WHAT THE EXERCISE ASKS - Give back all the data exactly, line by line.

##### COLLECTED DATA #####

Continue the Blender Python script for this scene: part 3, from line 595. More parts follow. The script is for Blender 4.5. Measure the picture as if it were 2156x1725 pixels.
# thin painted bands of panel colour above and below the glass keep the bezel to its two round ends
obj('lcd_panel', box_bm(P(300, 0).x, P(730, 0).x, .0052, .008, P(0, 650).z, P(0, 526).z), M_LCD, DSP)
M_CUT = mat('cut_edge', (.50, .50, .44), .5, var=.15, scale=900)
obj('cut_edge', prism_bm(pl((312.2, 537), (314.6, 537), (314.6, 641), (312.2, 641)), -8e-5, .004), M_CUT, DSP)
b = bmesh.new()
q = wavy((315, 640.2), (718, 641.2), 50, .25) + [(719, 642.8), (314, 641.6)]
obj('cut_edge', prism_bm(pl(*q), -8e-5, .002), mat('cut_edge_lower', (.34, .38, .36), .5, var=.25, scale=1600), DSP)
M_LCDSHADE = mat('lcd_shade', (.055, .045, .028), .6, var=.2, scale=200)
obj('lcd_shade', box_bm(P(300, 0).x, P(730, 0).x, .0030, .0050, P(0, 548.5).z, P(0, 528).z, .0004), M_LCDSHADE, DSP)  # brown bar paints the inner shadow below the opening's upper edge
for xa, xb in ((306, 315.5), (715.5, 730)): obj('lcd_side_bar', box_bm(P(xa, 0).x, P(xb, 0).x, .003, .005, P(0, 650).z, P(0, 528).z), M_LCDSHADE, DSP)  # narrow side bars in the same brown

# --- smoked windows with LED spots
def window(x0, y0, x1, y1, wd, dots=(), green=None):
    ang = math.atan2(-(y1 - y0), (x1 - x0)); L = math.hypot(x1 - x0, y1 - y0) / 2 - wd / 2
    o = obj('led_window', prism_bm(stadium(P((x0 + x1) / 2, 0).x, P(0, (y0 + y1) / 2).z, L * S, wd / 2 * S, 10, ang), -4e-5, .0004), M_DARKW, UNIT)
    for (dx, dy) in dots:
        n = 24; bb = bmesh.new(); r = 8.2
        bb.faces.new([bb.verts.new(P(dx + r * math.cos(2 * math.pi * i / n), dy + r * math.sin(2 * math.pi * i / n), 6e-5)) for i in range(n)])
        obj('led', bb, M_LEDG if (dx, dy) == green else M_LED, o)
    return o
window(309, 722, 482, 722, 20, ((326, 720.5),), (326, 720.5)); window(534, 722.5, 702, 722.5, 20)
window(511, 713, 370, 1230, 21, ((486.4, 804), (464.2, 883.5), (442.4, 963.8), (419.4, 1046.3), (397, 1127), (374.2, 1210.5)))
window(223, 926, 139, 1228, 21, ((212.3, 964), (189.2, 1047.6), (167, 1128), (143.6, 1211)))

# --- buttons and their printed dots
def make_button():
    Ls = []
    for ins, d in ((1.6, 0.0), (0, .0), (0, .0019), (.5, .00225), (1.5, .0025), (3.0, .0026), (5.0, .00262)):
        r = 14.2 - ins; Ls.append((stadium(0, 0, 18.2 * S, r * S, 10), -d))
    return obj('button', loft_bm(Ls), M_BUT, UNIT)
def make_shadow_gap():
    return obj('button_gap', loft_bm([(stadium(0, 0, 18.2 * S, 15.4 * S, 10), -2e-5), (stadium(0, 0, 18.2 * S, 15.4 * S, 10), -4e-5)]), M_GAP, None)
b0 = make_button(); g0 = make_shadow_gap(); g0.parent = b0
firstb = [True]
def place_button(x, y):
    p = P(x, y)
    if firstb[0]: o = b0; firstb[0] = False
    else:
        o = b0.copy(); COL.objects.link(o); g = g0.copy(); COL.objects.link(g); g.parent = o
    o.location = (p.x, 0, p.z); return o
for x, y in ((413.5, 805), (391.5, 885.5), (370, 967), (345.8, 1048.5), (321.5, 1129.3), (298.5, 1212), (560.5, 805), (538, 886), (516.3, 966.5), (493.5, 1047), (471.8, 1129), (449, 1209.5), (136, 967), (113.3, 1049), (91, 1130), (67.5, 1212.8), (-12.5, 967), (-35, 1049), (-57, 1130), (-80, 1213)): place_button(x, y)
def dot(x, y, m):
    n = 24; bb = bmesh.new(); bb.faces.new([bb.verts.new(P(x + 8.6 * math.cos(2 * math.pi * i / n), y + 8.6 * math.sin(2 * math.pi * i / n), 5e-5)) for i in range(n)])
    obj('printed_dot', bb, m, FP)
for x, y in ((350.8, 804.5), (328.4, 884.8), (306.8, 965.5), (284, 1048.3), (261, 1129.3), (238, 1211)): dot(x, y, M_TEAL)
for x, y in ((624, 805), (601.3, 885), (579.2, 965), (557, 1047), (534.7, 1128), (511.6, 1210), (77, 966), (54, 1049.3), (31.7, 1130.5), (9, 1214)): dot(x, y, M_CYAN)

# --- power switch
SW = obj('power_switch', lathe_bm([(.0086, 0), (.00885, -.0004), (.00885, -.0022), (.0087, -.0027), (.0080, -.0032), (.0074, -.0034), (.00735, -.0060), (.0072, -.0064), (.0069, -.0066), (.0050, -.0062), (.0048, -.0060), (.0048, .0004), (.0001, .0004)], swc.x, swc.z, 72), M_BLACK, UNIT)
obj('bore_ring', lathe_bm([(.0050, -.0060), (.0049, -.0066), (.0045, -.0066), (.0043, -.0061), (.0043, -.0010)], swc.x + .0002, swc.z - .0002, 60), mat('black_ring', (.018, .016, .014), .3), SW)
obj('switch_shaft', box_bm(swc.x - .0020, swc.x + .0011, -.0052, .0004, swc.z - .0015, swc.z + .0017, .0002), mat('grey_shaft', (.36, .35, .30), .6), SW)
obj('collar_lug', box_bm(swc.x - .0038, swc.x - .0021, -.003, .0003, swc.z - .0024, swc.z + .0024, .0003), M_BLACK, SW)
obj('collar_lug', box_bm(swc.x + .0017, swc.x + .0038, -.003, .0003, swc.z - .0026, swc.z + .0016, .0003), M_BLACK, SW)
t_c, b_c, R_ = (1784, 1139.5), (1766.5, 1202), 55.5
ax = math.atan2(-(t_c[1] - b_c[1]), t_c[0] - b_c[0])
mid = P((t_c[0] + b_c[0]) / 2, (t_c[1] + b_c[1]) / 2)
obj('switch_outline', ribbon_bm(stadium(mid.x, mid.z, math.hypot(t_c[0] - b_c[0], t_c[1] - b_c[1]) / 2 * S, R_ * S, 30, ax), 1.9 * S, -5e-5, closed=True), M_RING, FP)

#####

WRITTEN RESPONSE -
Continue the Blender Python script for this scene: part 3, from line 595. More parts follow. The script is for Blender 4.5. Measure the picture as if it were 2156x1725 pixels.
# thin painted bands of panel colour above and below the glass keep the bezel to its two round ends
obj('lcd_panel', box_bm(P(300, 0).x, P(730, 0).x, .0052, .008, P(0, 650).z, P(0, 526).z), M_LCD, DSP)
M_CUT = mat('cut_edge', (.50, .50, .44), .5, var=.15, scale=900)
obj('cut_edge', prism_bm(pl((312.2, 537), (314.6, 537), (314.6, 641), (312.2, 641)), -8e-5, .004), M_CUT, DSP)
b = bmesh.new()
q = wavy((315, 640.2), (718, 641.2), 50, .25) + [(719, 642.8), (314, 641.6)]
obj('cut_edge', prism_bm(pl(*q), -8e-5, .002), mat('cut_edge_lower', (.34, .38, .36), .5, var=.25, scale=1600), DSP)
M_LCDSHADE = mat('lcd_shade', (.055, .045, .028), .6, var=.2, scale=200)
obj('lcd_shade', box_bm(P(300, 0).x, P(730, 0).x, .0030, .0050, P(0, 548.5).z, P(0, 528).z, .0004), M_LCDSHADE, DSP)  # brown bar paints the inner shadow below the opening's upper edge
for xa, xb in ((306, 315.5), (715.5, 730)): obj('lcd_side_bar', box_bm(P(xa, 0).x, P(xb, 0).x, .003, .005, P(0, 650).z, P(0, 528).z), M_LCDSHADE, DSP)  # narrow side bars in the same brown

# --- smoked windows with LED spots
def window(x0, y0, x1, y1, wd, dots=(), green=None):
    ang = math.atan2(-(y1 - y0), (x1 - x0)); L = math.hypot(x1 - x0, y1 - y0) / 2 - wd / 2
    o = obj('led_window', prism_bm(stadium(P((x0 + x1) / 2, 0).x, P(0, (y0 + y1) / 2).z, L * S, wd / 2 * S, 10, ang), -4e-5, .0004), M_DARKW, UNIT)
    for (dx, dy) in dots:
        n = 24; bb = bmesh.new(); r = 8.2
        bb.faces.new([bb.verts.new(P(dx + r * math.cos(2 * math.pi * i / n), dy + r * math.sin(2 * math.pi * i / n), 6e-5)) for i in range(n)])
        obj('led', bb, M_LEDG if (dx, dy) == green else M_LED, o)
    return o
window(309, 722, 482, 722, 20, ((326, 720.5),), (326, 720.5)); window(534, 722.5, 702, 722.5, 20)
window(511, 713, 370, 1230, 21, ((486.4, 804), (464.2, 883.5), (442.4, 963.8), (419.4, 1046.3), (397, 1127), (374.2, 1210.5)))
window(223, 926, 139, 1228, 21, ((212.3, 964), (189.2, 1047.6), (167, 1128), (143.6, 1211)))

# --- buttons and their printed dots
def make_button():
    Ls = []
    for ins, d in ((1.6, 0.0), (0, .0), (0, .0019), (.5, .00225), (1.5, .0025), (3.0, .0026), (5.0, .00262)):
        r = 14.2 - ins; Ls.append((stadium(0, 0, 18.2 * S, r * S, 10), -d))
    return obj('button', loft_bm(Ls), M_BUT, UNIT)
def make_shadow_gap():
    return obj('button_gap', loft_bm([(stadium(0, 0, 18.2 * S, 15.4 * S, 10), -2e-5), (stadium(0, 0, 18.2 * S, 15.4 * S, 10), -4e-5)]), M_GAP, None)
b0 = make_button(); g0 = make_shadow_gap(); g0.parent = b0
firstb = [True]
def place_button(x, y):
    p = P(x, y)
    if firstb[0]: o = b0; firstb[0] = False
    else:
        o = b0.copy(); COL.objects.link(o); g = g0.copy(); COL.objects.link(g); g.parent = o
    o.location = (p.x, 0, p.z); return o
for x, y in ((413.5, 805), (391.5, 885.5), (370, 967), (345.8, 1048.5), (321.5, 1129.3), (298.5, 1212), (560.5, 805), (538, 886), (516.3, 966.5), (493.5, 1047), (471.8, 1129), (449, 1209.5), (136, 967), (113.3, 1049), (91, 1130), (67.5, 1212.8), (-12.5, 967), (-35, 1049), (-57, 1130), (-80, 1213)): place_button(x, y)
def dot(x, y, m):
    n = 24; bb = bmesh.new(); bb.faces.new([bb.verts.new(P(x + 8.6 * math.cos(2 * math.pi * i / n), y + 8.6 * math.sin(2 * math.pi * i / n), 5e-5)) for i in range(n)])
    obj('printed_dot', bb, m, FP)
for x, y in ((350.8, 804.5), (328.4, 884.8), (306.8, 965.5), (284, 1048.3), (261, 1129.3), (238, 1211)): dot(x, y, M_TEAL)
for x, y in ((624, 805), (601.3, 885), (579.2, 965), (557, 1047), (534.7, 1128), (511.6, 1210), (77, 966), (54, 1049.3), (31.7, 1130.5), (9, 1214)): dot(x, y, M_CYAN)

# --- power switch
SW = obj('power_switch', lathe_bm([(.0086, 0), (.00885, -.0004), (.00885, -.0022), (.0087, -.0027), (.0080, -.0032), (.0074, -.0034), (.00735, -.0060), (.0072, -.0064), (.0069, -.0066), (.0050, -.0062), (.0048, -.0060), (.0048, .0004), (.0001, .0004)], swc.x, swc.z, 72), M_BLACK, UNIT)
obj('bore_ring', lathe_bm([(.0050, -.0060), (.0049, -.0066), (.0045, -.0066), (.0043, -.0061), (.0043, -.0010)], swc.x + .0002, swc.z - .0002, 60), mat('black_ring', (.018, .016, .014), .3), SW)
obj('switch_shaft', box_bm(swc.x - .0020, swc.x + .0011, -.0052, .0004, swc.z - .0015, swc.z + .0017, .0002), mat('grey_shaft', (.36, .35, .30), .6), SW)
obj('collar_lug', box_bm(swc.x - .0038, swc.x - .0021, -.003, .0003, swc.z - .0024, swc.z + .0024, .0003), M_BLACK, SW)
obj('collar_lug', box_bm(swc.x + .0017, swc.x + .0038, -.003, .0003, swc.z - .0026, swc.z + .0016, .0003), M_BLACK, SW)
t_c, b_c, R_ = (1784, 1139.5), (1766.5, 1202), 55.5
ax = math.atan2(-(t_c[1] - b_c[1]), t_c[0] - b_c[0])
mid = P((t_c[0] + b_c[0]) / 2, (t_c[1] + b_c[1]) / 2)
obj('switch_outline', ribbon_bm(stadium(mid.x, mid.z, math.hypot(t_c[0] - b_c[0], t_c[1] - b_c[1]) / 2 * S, R_ * S, 30, ax), 1.9 * S, -5e-5, closed=True), M_RING, FP)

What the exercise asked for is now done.